Copy each line of the data below exactly, leaving out pictures.

* [Data segment]

↓↓↓

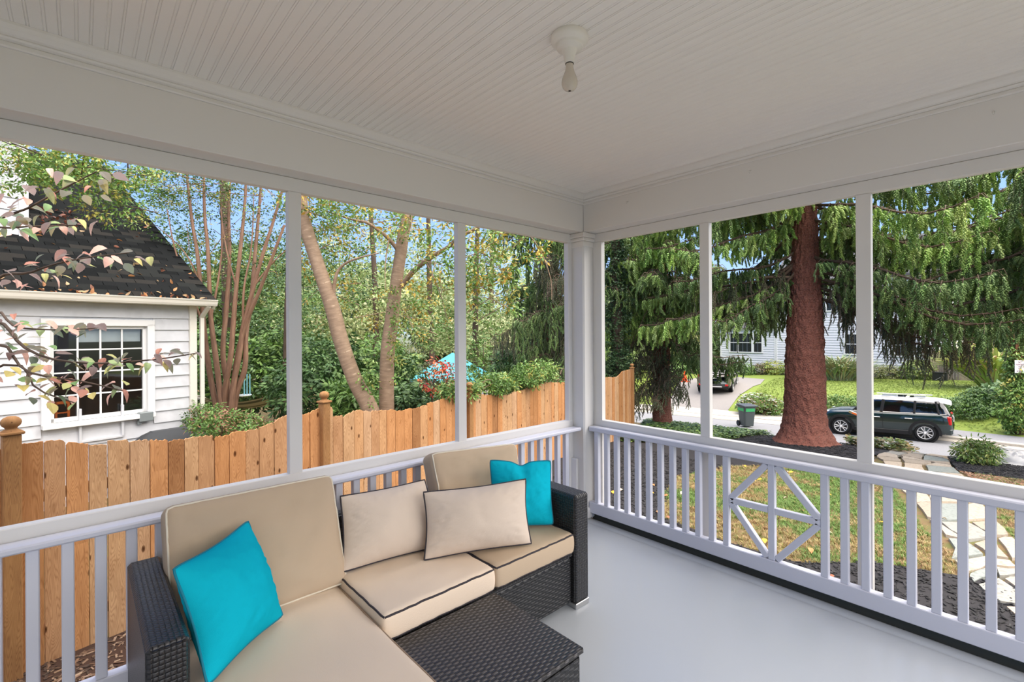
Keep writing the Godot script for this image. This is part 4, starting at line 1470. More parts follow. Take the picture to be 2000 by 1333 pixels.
var B_IVYFENCE := [[v3(2.38, 0.62, -3.89), v3(0.34, 0.14, 0.33), 150], [v3(3.26, 0.69, -4.04), v3(0.30, 0.23, 0.29), 150], [v3(3.84, 0.74, -4.19), v3(0.28, 0.20, 0.28), 90], [v3(1.21, 0.61, -3.60), v3(0.20, 0.11, 0.20), 70], [v3(4.50, 0.46, -4.53), v3(0.21, 0.13, 0.21), 40], [v3(1.62, 0.60, -3.63), v3(0.16, 0.11, 0.17), 40]]
var B_COVER := [[v3(-1.28, 0.07, -6.26), v3(0.49, 0.18, 0.49), 220], [v3(-1.03, 0.06, -5.22), v3(0.32, 0.14, 0.33), 110], [v3(-1.41, 0.09, -7.19), v3(0.31, 0.23, 0.33), 90]]
var B_REDBUSH := [[v3(1.59, 0.77, -4.48), v3(0.32, 0.32, 0.33), 70]]
var B_SAPLING := [[v3(2.46, 1.04, -4.49), v3(0.22, 0.43, 0.24), 40], [v3(2.18, 0.70, -4.21), v3(0.24, 0.23, 0.25), 30]]
var B_PALE := [[v3(10.35, 3.32, -28.65), v3(4.26, 3.09, 4.21), 420], [v3(15.24, 3.03, -26.92), v3(4.00, 3.29, 4.00), 360], [v3(17.48, 3.95, -22.19), v3(3.52, 3.78, 3.61), 320], [v3(7.36, 1.93, -28.66), v3(2.47, 2.58, 2.57), 180], [v3(13.75, 7.40, -30.97), v3(4.82, 2.32, 4.68), 160]]
var B_TREE_L := [[v3(-1.04, 4.88, -18.72), v3(1.72, 2.56, 1.77), 300], [v3(1.64, 3.11, -14.95), v3(1.61, 1.89, 1.69), 330], [v3(1.07, 2.94, -18.16), v3(1.96, 2.13, 1.97), 330], [v3(1.83, 1.72, -13.43), v3(1.11, 1.13, 1.19), 170]]
var B_TREE_M := [[v3(2.19, 4.86, -11.76), v3(1.15, 1.05, 1.22), 140], [v3(2.22, 2.80, -10.37), v3(1.02, 0.84, 1.05), 120], [v3(1.96, 3.36, -11.96), v3(0.92, 1.20, 0.98), 120]]
var B_TREE_R := [[v3(8.85, 1.75, -13.82), v3(1.85, 1.50, 1.88), 260], [v3(13.12, 2.30, -15.34), v3(2.64, 2.32, 2.71), 300]]
var B_HEDGE_CONE := [[v3(35.78, -1.41, -17.76), v3(1.40, 1.23, 1.42), 260], [v3(30.05, -1.63, -16.21), v3(1.02, 1.16, 1.06), 160], [v3(41.54, -0.50, -17.94), v3(1.96, 1.93, 1.97), 260]]
var B_ARBOR := [[v3(60.85, 1.28, -1.80), v3(2.84, 2.96, 2.87), 600], [v3(60.58, 3.36, -4.75), v3(2.77, 3.61, 2.81), 300], [v3(63.05, 1.76, 0.19), v3(2.72, 2.47, 2.77), 350]]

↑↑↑

* [Written answer]
Keep writing the Godot script for this image. This is part 4, starting at line 1470. More parts follow. Take the picture to be 2000 by 1333 pixels.
var B_IVYFENCE := [[v3(2.38, 0.62, -3.89), v3(0.34, 0.14, 0.33), 150], [v3(3.26, 0.69, -4.04), v3(0.30, 0.23, 0.29), 150], [v3(3.84, 0.74, -4.19), v3(0.28, 0.20, 0.28), 90], [v3(1.21, 0.61, -3.60), v3(0.20, 0.11, 0.20), 70], [v3(4.50, 0.46, -4.53), v3(0.21, 0.13, 0.21), 40], [v3(1.62, 0.60, -3.63), v3(0.16, 0.11, 0.17), 40]]
var B_COVER := [[v3(-1.28, 0.07, -6.26), v3(0.49, 0.18, 0.49), 220], [v3(-1.03, 0.06, -5.22), v3(0.32, 0.14, 0.33), 110], [v3(-1.41, 0.09, -7.19), v3(0.31, 0.23, 0.33), 90]]
var B_REDBUSH := [[v3(1.59, 0.77, -4.48), v3(0.32, 0.32, 0.33), 70]]
var B_SAPLING := [[v3(2.46, 1.04, -4.49), v3(0.22, 0.43, 0.24), 40], [v3(2.18, 0.70, -4.21), v3(0.24, 0.23, 0.25), 30]]
var B_PALE := [[v3(10.35, 3.32, -28.65), v3(4.26, 3.09, 4.21), 420], [v3(15.24, 3.03, -26.92), v3(4.00, 3.29, 4.00), 360], [v3(17.48, 3.95, -22.19), v3(3.52, 3.78, 3.61), 320], [v3(7.36, 1.93, -28.66), v3(2.47, 2.58, 2.57), 180], [v3(13.75, 7.40, -30.97), v3(4.82, 2.32, 4.68), 160]]
var B_TREE_L := [[v3(-1.04, 4.88, -18.72), v3(1.72, 2.56, 1.77), 300], [v3(1.64, 3.11, -14.95), v3(1.61, 1.89, 1.69), 330], [v3(1.07, 2.94, -18.16), v3(1.96, 2.13, 1.97), 330], [v3(1.83, 1.72, -13.43), v3(1.11, 1.13, 1.19), 170]]
var B_TREE_M := [[v3(2.19, 4.86, -11.76), v3(1.15, 1.05, 1.22), 140], [v3(2.22, 2.80, -10.37), v3(1.02, 0.84, 1.05), 120], [v3(1.96, 3.36, -11.96), v3(0.92, 1.20, 0.98), 120]]
var B_TREE_R := [[v3(8.85, 1.75, -13.82), v3(1.85, 1.50, 1.88), 260], [v3(13.12, 2.30, -15.34), v3(2.64, 2.32, 2.71), 300]]
var B_HEDGE_CONE := [[v3(35.78, -1.41, -17.76), v3(1.40, 1.23, 1.42), 260], [v3(30.05, -1.63, -16.21), v3(1.02, 1.16, 1.06), 160], [v3(41.54, -0.50, -17.94), v3(1.96, 1.93, 1.97), 260]]
var B_ARBOR := [[v3(60.85, 1.28, -1.80), v3(2.84, 2.96, 2.87), 600], [v3(60.58, 3.36, -4.75), v3(2.77, 3.61, 2.81), 300], [v3(63.05, 1.76, 0.19), v3(2.72, 2.47, 2.77), 350]]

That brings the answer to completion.